When did guns become such a emotionally charged issue? I grew up in the suburbs, not out on the farm or ranch. Nevertheless, most every home had firearms of one kind or another. They were used for sport, taken for granted, and not as items of worship – idols of self righteous defense and retribution. My farming friends and relatives used theirs against varmints and livestock predators, as well as hunting. Friends who spent time in the mountains often carried theirs for self protection against bears and cougars. The NRA provided firearms safety training, and probably a few other services, but that was the only one I knew about. And all of this was during the height of the Red Scare tactics of Sen. McCarthy, and the House Committee on UnAmerican Activities, when war and the threat of internal insurrection was the hysteria of the day.
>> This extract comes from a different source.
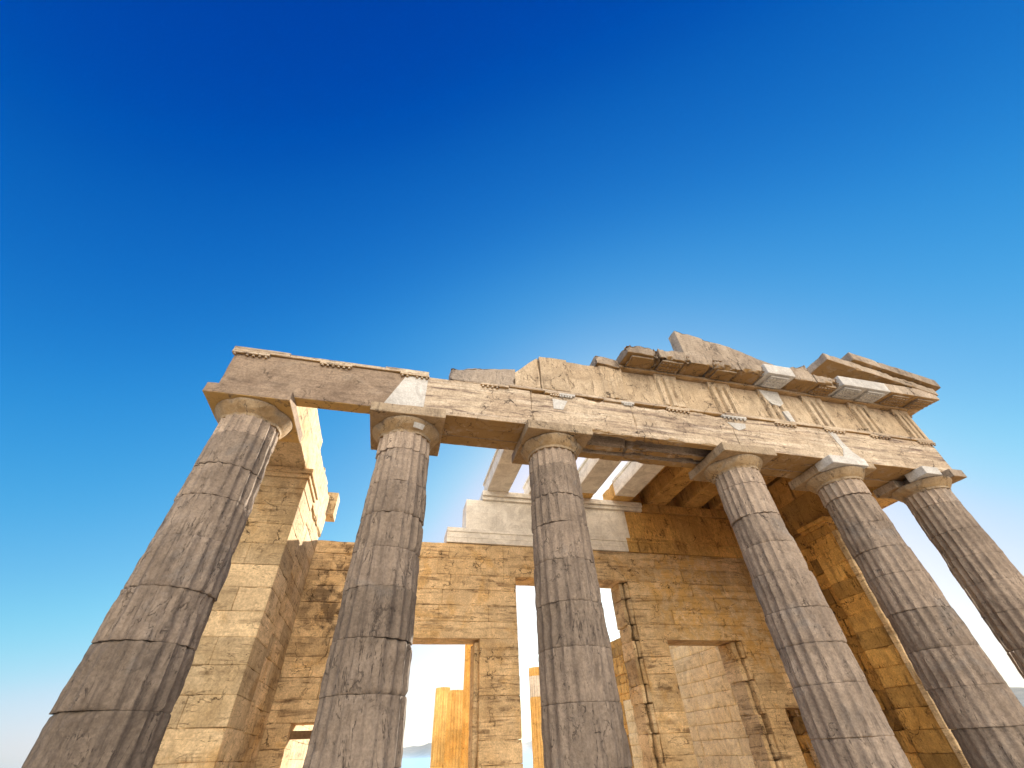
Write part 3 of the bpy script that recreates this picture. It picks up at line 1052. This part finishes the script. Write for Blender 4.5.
# ------------------------------------------------------------------ loose stones on top
def wedge(x0, x1, za, zb, bottom, top):
    """top edge runs from za at x0 to zb at x1"""
    def f(W):
        W = W.copy()
        u = np.clip((W[:, 0]-x0)/(x1-x0), 0, 1)
        k = np.clip((W[:, 2]-bottom)/(top-bottom), 0, 1)
        W[:, 2] = bottom + k*(za+(zb-za)*u-bottom)
        return W
    return f
mb = MB()
stone(mb, (2.2, -.66, 11.46), (4.3, -.25, 13.4), step=.09, chip=.12, rough=.018, warp=wedge(2.2, 4.3, 13.38, 12.93, 11.46, 13.4), tint=.5)
stone(mb, (4.3, -.66, 11.46), (6.5, -.25, 12.9), step=.09, chip=.12, rough=.018, warp=wedge(4.3, 6.5, 12.92, 12.10, 11.46, 12.9), tint=.35)
tag(mb.build('pediment_slab', M_corn), 'upright sloping slab of the broken gable, standing on the cornice above the fourth column', 'stone slab')

mb = MB()
stone(mb, (-5.46, -.60, 9.70), (-3.70, .35, 10.30), step=.05, chip=.15, rough=.05, tint=.5, warp=wedge(-5.46, -3.7, 10.14, 10.40, 9.66, 10.30), cf=3.2)
tag(mb.build('frieze_fragment', M_grey), 'grey crusted stump of the frieze, lying on the architrave between the second and third columns', 'stone block')

mb = MB()
stone(mb, (6.0, -1.0, 11.47), (6.72, -.4, 12.15), step=.06, chip=.20, rough=.03, warp=wedge(6.0, 6.72, 11.95, 12.2, 11.46, 12.15), tint=.5, cf=3)
tag(mb.build('stone_fragment', M_corn), 'small broken stone left of the raking cornice, on the top edge of the cornice', 'stone block')

rk = thing('raking_cornice', 'sloping gable cornice of two broken layers at the right corner of the roofline', 'cornice', (9.5, -.9, 11.9))
SL = -.235
def tilt(xr, zr):
    def f(W):
        W = W.copy()
        W[:, 2] += (W[:, 0]-xr)*SL
        return W
    return f
mb = MB()
for (a, b) in ((7.35, 9.4), (9.4, 11.5)):
    stone(mb, (a, -1.40, 12.20), (b, -.3, 12.52), step=.06, chip=.13, rough=.014, warp=tilt(7.45, 0), tint=random.random())
mb.build('lower_course', M_corn, rk)
mb = MB()
for (a, b, ch) in ((8.45, 9.5, .13), (9.52, 10.75, .12), (10.77, 11.75, .13)):
    stone(mb, (a, -1.52, 12.56), (b, -.5, 12.92), step=.08, chip=ch, rough=.01, warp=tilt(7.45, 0), tint=random.random())
mb.build('upper_course', M_corn, rk)
mb = MB()
stone(mb, (7.9, -.66, 11.46), (11.0, -.3, 12.2), step=.15, chip=.02, rough=.005, warp=wedge(7.9, 11.0, 12.15, 11.5, 11.46, 12.2), tint=.4)
mb.build('gable_infill', M_frz, rk)

# ------------------------------------------------------------------ hall behind: ruined slender columns and walls
def ionic(x, y, h, label, band=None):
    r = thing('slender_column', label, 'column', (x, y, -.15), 'slender golden columns beyond the doorways')
    rnd = random.Random(int(x*10+y*7))
    z = -.15
    k = 0
    while z < h-.05:
        dh = min(rnd.uniform(.9, 1.5), h-z)
        if band:
            dh = min(dh, next(q for q in (band[0], band[1], h) if q > z+.01)-z)
        if h-z-dh < .4:
            dh = h-z
        mb = MB()
        fluted_drum(mb, x, y, z, z+dh-.003, lambda q: .535-.008*q, k+int(y*3), rnd.random(), NF=20, per=8, depth=.075, wear=.12, zstep=.16, chip=.05 if z+dh < h-.1 else .16)
        nm = M_white if (band and band[0] < z+dh/2 < band[1]) else M_ionic
        mb.build('drum', nm, r, angle=50)
        z += dh
        k += 1
ionic(-2.22, 13.9, 8.3, 'tall golden fluted shaft at the right edge of the left doorway, nearest of three')
ionic(-2.24, 19.5, 5.15, 'shorter golden fluted stump in the left doorway, between a tall shaft and another stump')
ionic(-2.30, 26.0, 5.95, 'farthest golden fluted stump in the left doorway, open sky on its left')
ionic(3.0, 21.6, 6.45, 'golden fluted stump with a pale band, seen through the central doorway', (4.95, 6.0))

mb = MB()
ashlar(mb, 'y', 9.2, 22, 8.75, 9.19, list(np.linspace(-.15, 8.0, 16)), 1.35, chip=.03, seed=44, jitter=.012, step=.16, bevel=.022, ruin=lambda u: 8.0 if u < 17 else 4.7)
hw = mb.build('hall_wall', M_hall)
tag(hw, 'block wall with reflected light in its pale cream colour, seen through the right doorway', 'wall')

# ------------------------------------------------------------------ air
mb = MB()
S = 14500
V = [(x, y, z) for z in (-99.5, 14.5) for x, y in ((-S, -S), (S, -S), (S, S), (-S, S))]
mb.add(V, [[0, 3, 2, 1], [4, 5, 6, 7], [0, 1, 5, 4], [1, 2, 6, 5], [2, 3, 7, 6], [3, 0, 4, 7]])
HZ = bpy.data.materials.new('air')
HZ.use_nodes = True
HZ.node_tree.nodes.clear()
pv = HZ.node_tree.nodes.new('ShaderNodeVolumePrincipled')
pv.inputs['Color'].default_value = (.34, .62, 1, 1)
pv.inputs['Density'].default_value = 2.0e-4
pv.inputs['Anisotropy'].default_value = .3
ho = HZ.node_tree.nodes.new('ShaderNodeOutputMaterial')
HZ.node_tree.links.new(pv.outputs[0], ho.inputs['Volume'])
USE_HAZE = True
if USE_HAZE:
    o = mb.build('haze', HZ, angle=None)
    o['kind'] = 'stuff'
Even during the race, civil rights and anti-war riots of the sixties and early seventies, there were very few who felt the need to be armed for self protection.
Those lunatics who want to control guns and trample the second amendment
The Sunday paper always brings out the best in looney letters to the editor. They can go on for pages. This week’s gem was from a man in a nearby town fulminating about the fringe lunatics and their rabidly hysterical demands for gun control legislation as they trample the second amendment underfoot.
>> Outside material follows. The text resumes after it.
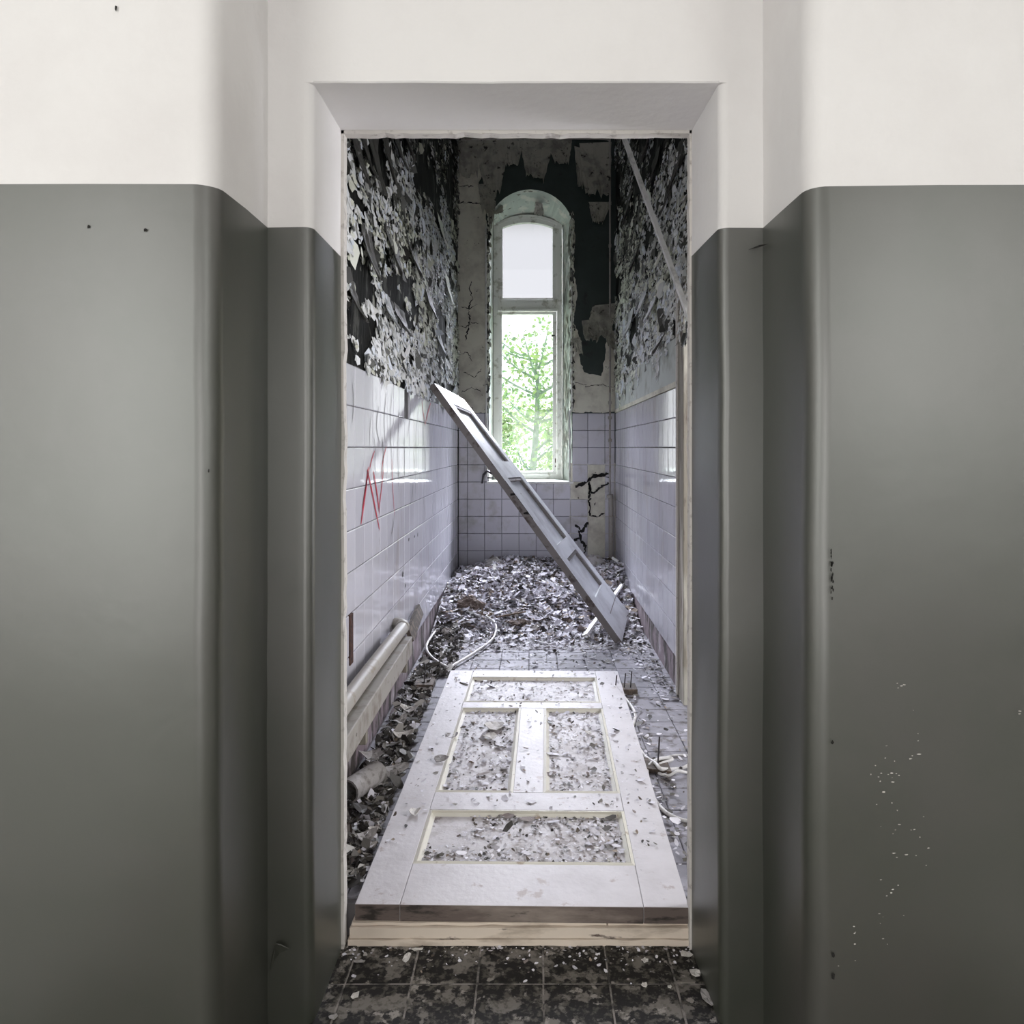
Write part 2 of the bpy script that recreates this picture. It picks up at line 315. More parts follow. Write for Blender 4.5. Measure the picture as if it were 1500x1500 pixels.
# ---------------------------------------------------------------- room floor
fl = thing('floor', (0,0,0), 'dusty tiled floor of the wrecked washroom', 'floor', kind='structure')
box('screed', (XL-.05, YF+.03, -.02), (1.0, YB+.3, FZ-.006), M['fgrout'], fl)
nt_ = 0
for j in range(27):
    for i in range(9):
        x0, x1 = XL+.16*i, min(XL+.16*(i+1), .75); y0 = 2.01+.16*j
        if x1-x0 < .03: continue
        if random.random() < .02 and j > 4: continue
        tile('ftile', ((x0+x1)/2, y0+.08, FZ-.007), (1,0,0), (0,1,0), (0,0,1), x1-x0-.003, .157, .007+random.uniform(0,.0015), fl, .004)
# ---------------------------------------------------------------- left wall
WL = thing('wall_left', (0,0,0), 'left washroom wall, white tiles below and peeling paint above', 'wall', kind='structure')
def wallgrid(name, X, y0, y1, z0, z1, mt, parent, amp=.006, step=.05, sgn=1):
    ny, nz = int((y1-y0)/step)+1, int((z1-z0)/step)+1; V, Fs = [], []
    for j in range(nz+1):
        for i in range(ny+1):
            y = y0+(y1-y0)*i/ny; z = z0+(z1-z0)*j/nz; V.append((X+amp*fbm(y, z, X, 5), y, z))
    for j in range(nz):
        for i in range(ny):
            a = j*(ny+1)+i; q = (a, a+1, a+ny+2, a+ny+1); Fs.append(q if sgn < 0 else q[::-1])
    return mesh(name, V, Fs, mt, parent, smooth=True)
box('tile_bed', (XL-.1, YF, .25), (XL, YB+.1, 1.605), M['grout'], WL)
box('skirting_wall', (XL-.1, YF, 0), (XL-.004, YB+.1, .25), M['skirt'], WL)
wallgrid('bare_plaster', XL+.002, YF, YB+.02, 1.60, ZC, M['mould'], WL)
box('wall_core', (XL-.12, YF, 0), (XL-.09, YB+.1, ZC), M['grout'], WL)
for k in range(9):
    for i in range(30):
        y0 = YF+.035+TS*i; y1 = min(y0+TS, YB-.004)
        if y1-y0 < .02: continue
        if (k, i) in ((0, 12),): continue
        tile('tile', (XL, (y0+y1)/2, 1.60-TS*(k+.5)), (0,1,0), (0,0,1), (1,0,0), y1-y0-G, TS-G, .008+random.uniform(0,.0008), WL, .0016)
# ---------------------------------------------------------------- right wall with side doorway
WR = thing('wall_right', (0,0,0), 'right washroom wall, white tiles below and peeling paint above', 'wall', kind='structure')
YD = 3.64
box('tile_bed', (XR, YD, .25), (XR+.1, YB+.1, 1.605), M['grout'], WR)
box('skirting_wall', (XR+.004, YD, 0), (XR+.1, YB+.1, .25), M['skirt'], WR)
wallgrid('bare_plaster', XR-.002, YD, YB+.02, 1.605, ZC, M['mould'], WR, sgn=-1)
wallgrid('bare_plaster', XR-.002, YF, YD, 2.10, ZC, M['mould'], WR, sgn=-1)
box('wall_core', (XR+.07, YF, 2.12), (XR+.1, YB+.1, ZC), M['grout'], WR)
for k in range(9):
    for i in range(20):
        y1 = YB-.004-TS*i; y0 = max(y1-TS, YD)
        if y1-y0 < .02: continue
        tile('tile', (XR, (y0+y1)/2, 1.60-TS*(k+.5)), (0,-1,0), (0,0,1), (-1,0,0), y1-y0-G, TS-G, .008+random.uniform(0,.0008), WR, .0016)
box('tile_cap', (XR-.012, YD, 1.602), (XR+.01, YB-.01, 1.63), M['cream'], WR)
D1 = thing('door_1', (XR, 3.57, 0), 'weathered empty door frame of the side doorway on the right', 'door frame', kind='structure'); D1.location = (0,0,0)
box('jamb_post', (.703, 3.50, FZ), (.80, YD, 2.08), M['post'], D1, .004)
box('jamb_edge', (.695, YD-.012, FZ), (.706, YD+.01, 2.10), M['lip'], D1)
box('head_rail', (.703, YF+.05, 2.03), (.80, 3.52, 2.12), M['post'], D1, .004)
# ---------------------------------------------------------------- ceiling
cl = thing('ceiling', (0,0,0), 'dark ceiling of the washroom', 'ceiling', kind='structure')
box('ceiling_plaster', (XL-.1, YF, ZC), (2.3, YB+.5, ZC+.1), M['mould'], cl)
# ---------------------------------------------------------------- back wall with arched window
WB = thing('wall_back', (0,0,0), 'end wall with the arched window, cream plaster, dark green paint and tiles', 'wall', kind='structure')
def arch(cx, hw, zs, zt, n=16):
    R = (hw*hw+(zt-zs)**2)/(2*(zt-zs)); a0 = math.asin(hw/R); return [(cx+R*math.sin(-a0+2*a0*i/n), zt-R+R*math.cos(-a0+2*a0*i/n)) for i in range(n+1)]
OA = arch(-.030, .363, 3.29, 3.554); SILL = 1.0
V, Fs = [], []
def quad(x0, z0, x1, z1): 
    n = len(V); V.extend([(x0,YB,z0),(x1,YB,z0),(x1,YB,z1),(x0,YB,z1)]); Fs.append((n,n+1,n+2,n+3))
quad(XL-.1, 0, -.393, ZC); quad(.333, 0, XR+.1, ZC); quad(-.393, 0, .333, SILL)
for (xa, za), (xb, zb) in zip(OA, OA[1:]):
    n = len(V); V += [(xa,YB,za),(xb,YB,zb),(xb,YB,ZC),(xa,YB,ZC)]; Fs.append((n,n+1,n+2,n+3))
mesh('old_paint_layer', V, Fs, M['green'], WB)
YW = 6.90
IA = arch(-.057, .318, 3.37, 3.46)
out = [(-.393, SILL)]+OA+[(.333, SILL)]; inn = [(-.375, SILL+.01)]+IA+[(.261, SILL+.01)]
V = [(x, YB, z) for x, z in out]+[(x, YW+.1, z) for x, z in inn]; n = len(out)
mesh('window_reveal', V, [(i, (i+1) % n, n+(i+1) % n, n+i) for i in range(n)], M['reveal'], WB)
mesh('outer_masonry', *merge([boxvf((-1.2,YW+.09,-.1), (-.372,YW+.14,4.5)), boxvf((.258,YW+.09,-.1), (1.2,YW+.14,4.5)), boxvf((-.4,YW+.09,-.1), (.3,YW+.14,1.02)), boxvf((-.4,YW+.09,3.42), (.3,YW+.14,4.5)), boxvf((-1.2,YB+.02,ZC-.02), (1.2,YW+.14,ZC+.1))]), M['cream'], WB)
# window
W1 = thing('window_1', (0,0,0), 'tall narrow arched window in the end wall', 'window', kind='structure')
def ring(name, o, i, y0, y1, mt, parent):
    n = len(o); V = [(x,y0,z) for x,z in o]+[(x,y0,z) for x,z in i]+[(x,y1,z) for x,z in o]+[(x,y1,z) for x,z in i]; Fs = []
    for k in range(n):
        l = (k+1) % n; Fs += [(k,l,n+l,n+k), (2*n+k,3*n+k,3*n+l,2*n+l), (n+k,n+l,3*n+l,3*n+k), (k,2*n+k,2*n+l,l)]
    return mesh(name, V, Fs, mt, parent)
A_ = lambda hw, zs, zt, zb: [(-.057-hw, zb)]+arch(-.057, hw, zs, zt)+[(-.057+hw, zb)]
ring('window_frame', A_(.318,3.37,3.46,1.0), A_(.272,3.365,3.432,1.058), YW, YW+.07, M['frame'], W1)
box('transom', (-.33, YW-.012, 2.575), (.215, YW+.06, 2.672), M['frame'], W1, .004)
box('transom_ledge', (-.335, YW-.03, 2.56), (.22, YW+.01, 2.582), M['frame'], W1, .004)
G1 = -.297, .176; cz = (1.083, 2.538)
def rect(x0, x1, z0, z1): return [(x0,z0),(x0,z1),(x1,z1),(x1,z0)]
ring('casement', rect(-.329, .212, 1.058, 2.562), rect(G1[0], G1[1], *cz), YW+.012, YW+.055, M['frame'], W1)
ring('top_sash', A_(.272,3.365,3.432,2.672), A_(.232,3.345,3.392,2.690), YW+.012, YW+.055, M['frame'], W1)
v, f = [(x, YW+.035, z) for x, z in rect(G1[0]-.01, G1[1]+.01, cz[0]-.01, cz[1]+.01)], [(0,1,2,3)]
mesh('pane', v, f, M['glass'], W1)
v = [(x, YW+.035, z) for x, z in A_(.238,3.345,3.396,2.685)]
mesh('pane', v, [tuple(range(len(v)))], M['milk'], W1)['label'] = 'milky upper pane'
mesh('window_catch', *merge([beamvf((.165, YW-.01, 2.335), (.195, YW-.012, 2.338), .012, .012)]), M['steel'], W1)
mesh('hinge', *merge([boxvf((.196,YW-.004,1.16), (.204,YW+.0,1.20)), boxvf((.196,YW-.004,1.12), (.204,YW+.0,1.135))]), M['rust'], W1)
box('window_sill', (-.41, YB-.035, .985), (.345, YW+.01, 1.005), M['frame'], W1, .004)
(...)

So far as I can tell, the only rabid hysteria around here is coming from guys like him. They appear to have been incited by a move underway in Washington (state, that is) to get an initiative on the ballot that would require mandatory background checks for all gun sales. I’m not a fan of legislation by initiative, but It seems like a reasonable idea to me. The gun lobby has reacted as if the sky is falling, the earth quaking, the volcanoes blowing, and the end of civilization as we know it on the horizon. They could be right about that last point.
When and why have so many gone nuts about concealed carry, open carry, stand your ground, and the need to be armed for self protection against others who are armed for self protection, all shrouded in hyperbolic second amendment faux patriotism? I have a couple of guesses. The first has to do with the immediacy of repetitive sensationalized news coverage that brings every violent death into our field of awareness as if it happened next door, and then pummels us with it for twenty-four hours. That same sensationalized coverage also gives the impression that half the world carries AK47s and bandoliers of ammunition while chanting death to Americans. Persons inclined to be frightened of imaginary enemies behind every door can be spooked into a guns for self defense mentality by that kind of stuff.
Who would engineer such a thing? Well, since conspiracy theories are all the rage these days, I’ll offer one possibility. The gun industry saw a golden opportunity to prop up sagging domestic sales by taking advantage of sensationalizing news casts, tweaking the fear factor, and moving the NRA into the role of frontman for a campaign to arm every citizen. Of course I have no facts or proof of such a thing, but good conspiracy theories don’t need them because they’re not really theories in any scientific sense of the word.
My final guess is that the popularity of revenge movies,television episodes, and video games has something to do with it. We learn our morality from something somewhere. Movies and video games give strong, emotionally powerful, portrayals of morality in which vigilante justice and deadly revenge is celebrated. That has to have some influence on what our personal moral values and standards are.
For Christians, I wonder when the gospel will take over. For all of us, I wonder when common sense will take over?